The scientists caught 188 male bow-winged grasshoppers from noisy roadsides and quiet rural locations.

According to Ms Lampe: "Bow-winged grasshoppers are a good model organism to study sexual selection because females can respond to male courtship songs with their own low-frequency acoustic signal, if they are attracted to a male song."

The grasshoppers produce their mating call by rubbing a toothed file on their hind-legs against a protruding vein that is located on their front wings.

The male's song consists of short phrases of two to three seconds that increase in amplitude towards the end. The first part of the call comprises slower ticking sounds that increase in speed and amplitude, leading to a buzzing sound towards the end of the phrase.

Testing times

In order to stimulate the males to begin mating calls, scientists exposed the males to a female and recorded the results in the laboratory.
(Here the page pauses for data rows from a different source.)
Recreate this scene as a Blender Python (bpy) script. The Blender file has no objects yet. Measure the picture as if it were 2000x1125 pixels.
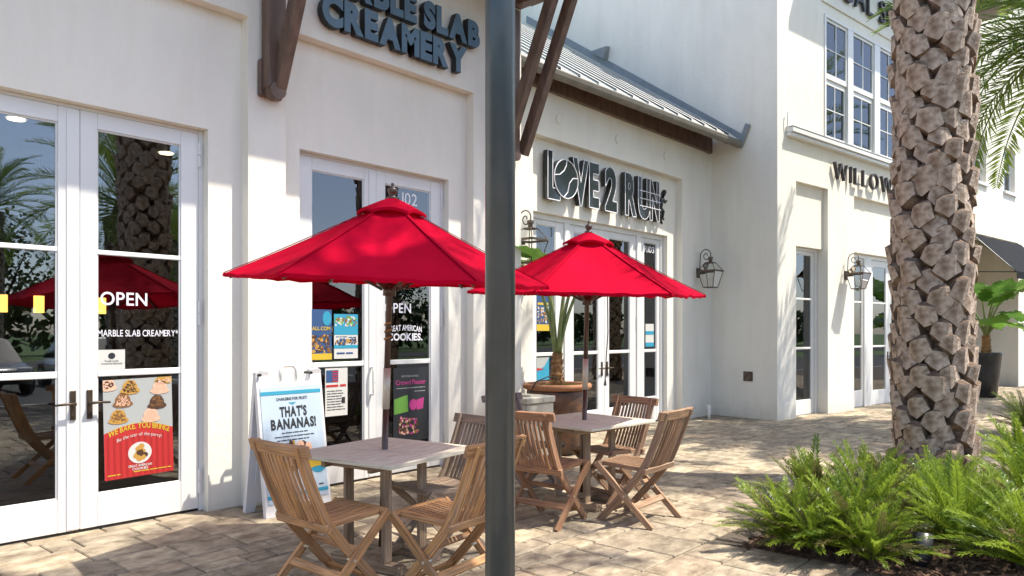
import bpy, bmesh, math, random
from mathutils import Vector, Matrix, noise
R = math.radians
random.seed(11)
S = bpy.context.scene
COL = S.collection

# ------------------------------------------------------------------ camera, sky, sun, exposure
YAW = 41.746
cam_d = bpy.data.cameras.new('camera'); cam = bpy.data.objects.new('camera', cam_d); COL.objects.link(cam)
cam.location = (0, 0, 1.5); cam.rotation_euler = (R(90), 0, R(YAW - 90))
cam_d.sensor_width = 36; cam_d.lens = 26.1; cam_d.shift_y = 0.04325
cam_d.clip_start = 0.05; cam_d.clip_end = 2000
S.camera = cam
SUN = Vector((.62, -.88, 1.92)).normalized()
w = bpy.data.worlds.new('World'); S.world = w; w.use_nodes = True
wn = w.node_tree.nodes; wl = w.node_tree.links
sky = wn.new('ShaderNodeTexSky'); sky.sky_type = 'NISHITA'; sky.sun_disc = False
sky.sun_elevation = math.asin(SUN.z); sky.sun_rotation = math.atan2(SUN.x, SUN.y)
sky.air_density = 0.75; sky.dust_density = 1.4; sky.ozone_density = 1.0
wl.new(sky.outputs[0], wn['Background'].inputs[0]); wn['Background'].inputs[1].default_value = 0.15
sun_d = bpy.data.lights.new('sun', 'SUN'); sun_d.energy = 3.0; sun_d.angle = R(0.53); sun_d.color = (1, .945, .84)
sun = bpy.data.objects.new('sun', sun_d); COL.objects.link(sun); sun.location = (10, -12, 20)
sun.rotation_euler = (-SUN).to_track_quat('-Z', 'Y').to_euler()
S.view_settings.view_transform = 'Standard'; S.view_settings.look = 'None'
S.view_settings.exposure = 1.33; S.view_settings.gamma = 1.0
S.view_settings.use_curve_mapping = False
S.render.engine = 'CYCLES'
S.cycles.max_bounces = 6; S.cycles.diffuse_bounces = 3; S.cycles.glossy_bounces = 3; S.cycles.transmission_bounces = 3; S.cycles.transparent_max_bounces = 8

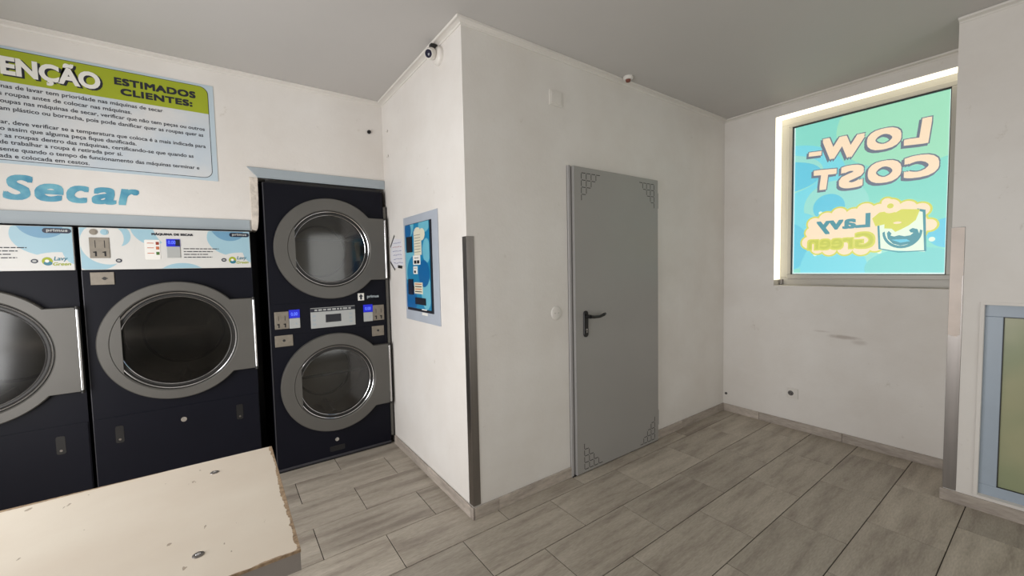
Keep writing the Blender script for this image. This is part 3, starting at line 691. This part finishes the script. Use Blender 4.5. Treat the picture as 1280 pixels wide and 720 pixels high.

The team then analysed the differences between the results of each group of grasshoppers.

Results showed that compared to males from rural locations, urban grasshoppers "shift the frequency peak of the lower part of their spectrum upwards," Ms Lampe explained.

This would make sense to avoid low-frequency noise, as traffic noise could mask signals in that part of the frequency spectrum.

The team's findings demonstrate that traffic noise could be upsetting the grasshopper's mating system.

"Increased noise levels could affect grasshopper courtship in several ways," commented Ms Lampe.

"It could prevent females from hearing male courtship songs properly, prevent females from recognising males of their own species, or impair females' ability to estimate how attractive a male is from his song."